** Begin Dataset records **

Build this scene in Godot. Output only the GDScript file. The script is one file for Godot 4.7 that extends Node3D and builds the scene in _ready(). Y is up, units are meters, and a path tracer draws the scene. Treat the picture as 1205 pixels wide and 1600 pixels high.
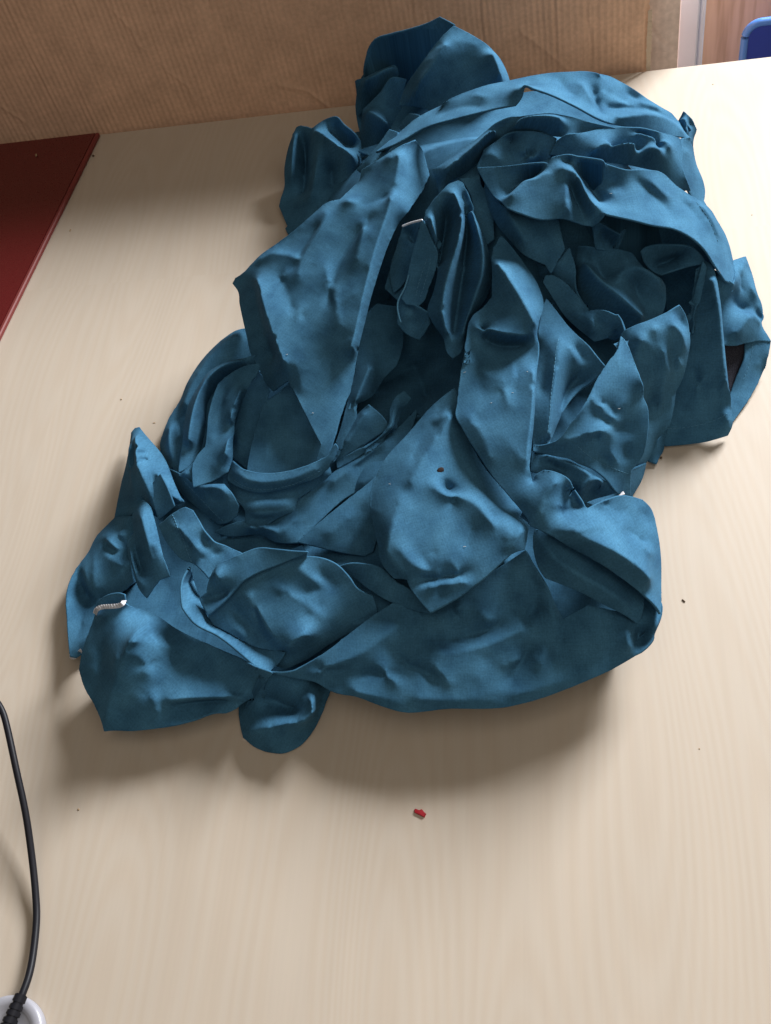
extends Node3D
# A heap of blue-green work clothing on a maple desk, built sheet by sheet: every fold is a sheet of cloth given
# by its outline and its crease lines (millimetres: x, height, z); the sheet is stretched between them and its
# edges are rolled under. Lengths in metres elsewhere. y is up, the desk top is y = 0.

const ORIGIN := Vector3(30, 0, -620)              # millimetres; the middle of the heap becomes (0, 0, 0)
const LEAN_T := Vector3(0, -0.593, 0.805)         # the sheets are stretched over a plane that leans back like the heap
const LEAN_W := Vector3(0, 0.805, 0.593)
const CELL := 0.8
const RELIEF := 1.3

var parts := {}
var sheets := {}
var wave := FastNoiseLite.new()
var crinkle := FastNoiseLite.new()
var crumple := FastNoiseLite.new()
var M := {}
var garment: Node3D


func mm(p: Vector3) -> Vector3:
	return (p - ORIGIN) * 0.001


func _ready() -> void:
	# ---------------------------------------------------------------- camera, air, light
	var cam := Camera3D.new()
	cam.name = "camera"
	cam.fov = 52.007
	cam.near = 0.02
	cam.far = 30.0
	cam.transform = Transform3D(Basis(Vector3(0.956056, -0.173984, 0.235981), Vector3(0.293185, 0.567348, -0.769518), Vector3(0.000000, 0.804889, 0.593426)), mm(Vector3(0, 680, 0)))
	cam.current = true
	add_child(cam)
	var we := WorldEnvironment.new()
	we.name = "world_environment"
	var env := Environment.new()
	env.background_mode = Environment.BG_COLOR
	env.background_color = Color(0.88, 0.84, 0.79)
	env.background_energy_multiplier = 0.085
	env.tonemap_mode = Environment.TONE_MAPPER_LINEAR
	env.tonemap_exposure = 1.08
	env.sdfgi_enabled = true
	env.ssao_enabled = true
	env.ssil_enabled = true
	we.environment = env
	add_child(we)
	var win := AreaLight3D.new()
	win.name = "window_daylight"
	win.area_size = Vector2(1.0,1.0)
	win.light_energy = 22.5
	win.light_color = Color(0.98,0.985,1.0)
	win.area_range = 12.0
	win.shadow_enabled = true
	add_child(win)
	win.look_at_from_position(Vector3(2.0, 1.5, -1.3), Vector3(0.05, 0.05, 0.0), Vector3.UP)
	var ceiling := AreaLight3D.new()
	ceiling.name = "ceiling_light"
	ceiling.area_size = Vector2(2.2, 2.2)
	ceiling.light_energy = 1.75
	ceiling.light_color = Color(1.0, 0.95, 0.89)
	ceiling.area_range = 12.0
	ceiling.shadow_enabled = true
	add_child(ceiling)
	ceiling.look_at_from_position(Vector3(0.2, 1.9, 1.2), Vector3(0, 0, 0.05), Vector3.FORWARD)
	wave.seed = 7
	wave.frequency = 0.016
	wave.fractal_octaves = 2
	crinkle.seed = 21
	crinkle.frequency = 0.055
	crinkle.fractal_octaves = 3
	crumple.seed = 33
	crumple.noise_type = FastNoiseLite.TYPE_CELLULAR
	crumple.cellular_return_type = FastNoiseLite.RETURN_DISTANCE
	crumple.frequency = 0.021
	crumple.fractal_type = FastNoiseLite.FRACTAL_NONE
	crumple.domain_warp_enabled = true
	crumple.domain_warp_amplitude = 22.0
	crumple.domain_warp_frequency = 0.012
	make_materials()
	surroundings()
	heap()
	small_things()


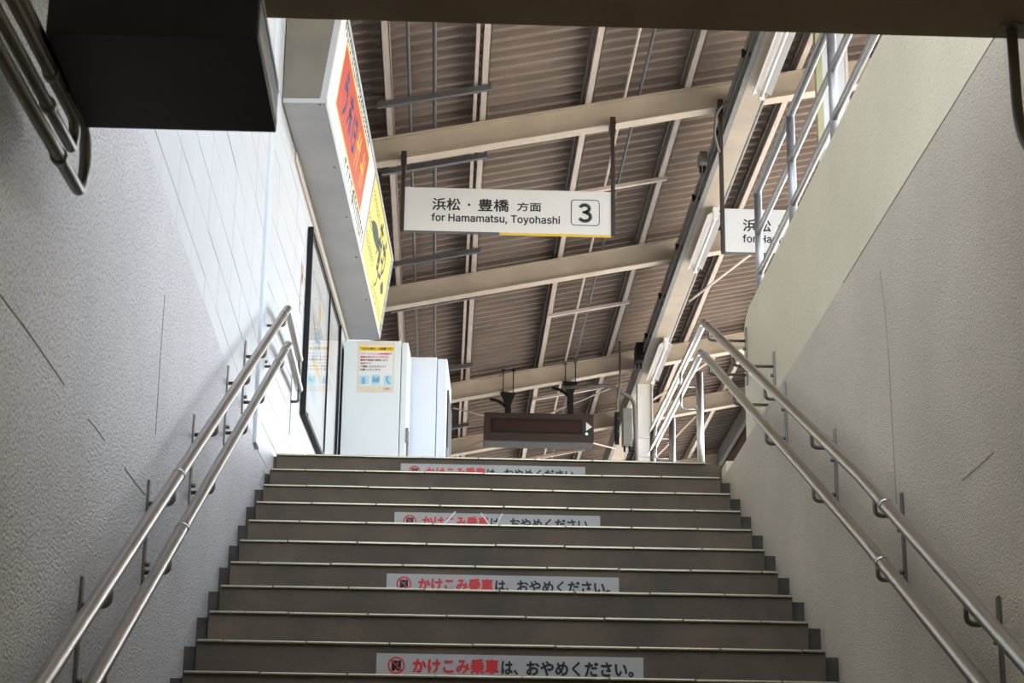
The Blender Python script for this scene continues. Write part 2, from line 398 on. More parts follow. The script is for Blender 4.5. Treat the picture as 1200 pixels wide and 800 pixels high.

** End Dataset records **

-- Description of the task --
Repeat the lines above exactly, and keep every picture out.

-- Output below --
Build this scene in Godot. Output only the GDScript file. The script is one file for Godot 4.7 that extends Node3D and builds the scene in _ready(). Y is up, units are meters, and a path tracer draws the scene. Treat the picture as 1205 pixels wide and 1600 pixels high.
extends Node3D
# A heap of blue-green work clothing on a maple desk, built sheet by sheet: every fold is a sheet of cloth given
# by its outline and its crease lines (millimetres: x, height, z); the sheet is stretched between them and its
# edges are rolled under. Lengths in metres elsewhere. y is up, the desk top is y = 0.

const ORIGIN := Vector3(30, 0, -620)              # millimetres; the middle of the heap becomes (0, 0, 0)
const LEAN_T := Vector3(0, -0.593, 0.805)         # the sheets are stretched over a plane that leans back like the heap
const LEAN_W := Vector3(0, 0.805, 0.593)
const CELL := 0.8
const RELIEF := 1.3

var parts := {}
var sheets := {}
var wave := FastNoiseLite.new()
var crinkle := FastNoiseLite.new()
var crumple := FastNoiseLite.new()
var M := {}
var garment: Node3D


func mm(p: Vector3) -> Vector3:
	return (p - ORIGIN) * 0.001


func _ready() -> void:
	# ---------------------------------------------------------------- camera, air, light
	var cam := Camera3D.new()
	cam.name = "camera"
	cam.fov = 52.007
	cam.near = 0.02
	cam.far = 30.0
	cam.transform = Transform3D(Basis(Vector3(0.956056, -0.173984, 0.235981), Vector3(0.293185, 0.567348, -0.769518), Vector3(0.000000, 0.804889, 0.593426)), mm(Vector3(0, 680, 0)))
	cam.current = true
	add_child(cam)
	var we := WorldEnvironment.new()
	we.name = "world_environment"
	var env := Environment.new()
	env.background_mode = Environment.BG_COLOR
	env.background_color = Color(0.88, 0.84, 0.79)
	env.background_energy_multiplier = 0.085
	env.tonemap_mode = Environment.TONE_MAPPER_LINEAR
	env.tonemap_exposure = 1.08
	env.sdfgi_enabled = true
	env.ssao_enabled = true
	env.ssil_enabled = true
	we.environment = env
	add_child(we)
	var win := AreaLight3D.new()
	win.name = "window_daylight"
	win.area_size = Vector2(1.0,1.0)
	win.light_energy = 22.5
	win.light_color = Color(0.98,0.985,1.0)
	win.area_range = 12.0
	win.shadow_enabled = true
	add_child(win)
	win.look_at_from_position(Vector3(2.0, 1.5, -1.3), Vector3(0.05, 0.05, 0.0), Vector3.UP)
	var ceiling := AreaLight3D.new()
	ceiling.name = "ceiling_light"
	ceiling.area_size = Vector2(2.2, 2.2)
	ceiling.light_energy = 1.75
	ceiling.light_color = Color(1.0, 0.95, 0.89)
	ceiling.area_range = 12.0
	ceiling.shadow_enabled = true
	add_child(ceiling)
	ceiling.look_at_from_position(Vector3(0.2, 1.9, 1.2), Vector3(0, 0, 0.05), Vector3.FORWARD)
	wave.seed = 7
	wave.frequency = 0.016
	wave.fractal_octaves = 2
	crinkle.seed = 21
	crinkle.frequency = 0.055
	crinkle.fractal_octaves = 3
	crumple.seed = 33
	crumple.noise_type = FastNoiseLite.TYPE_CELLULAR
	crumple.cellular_return_type = FastNoiseLite.RETURN_DISTANCE
	crumple.frequency = 0.021
	crumple.fractal_type = FastNoiseLite.FRACTAL_NONE
	crumple.domain_warp_enabled = true
	crumple.domain_warp_amplitude = 22.0
	crumple.domain_warp_frequency = 0.012
	make_materials()
	surroundings()
	heap()
	small_things()


The Blender Python script for this scene continues. Write part 2, from line 398 on. More parts follow. The script is for Blender 4.5. Treat the picture as 1200 pixels wide and 800 pixels high.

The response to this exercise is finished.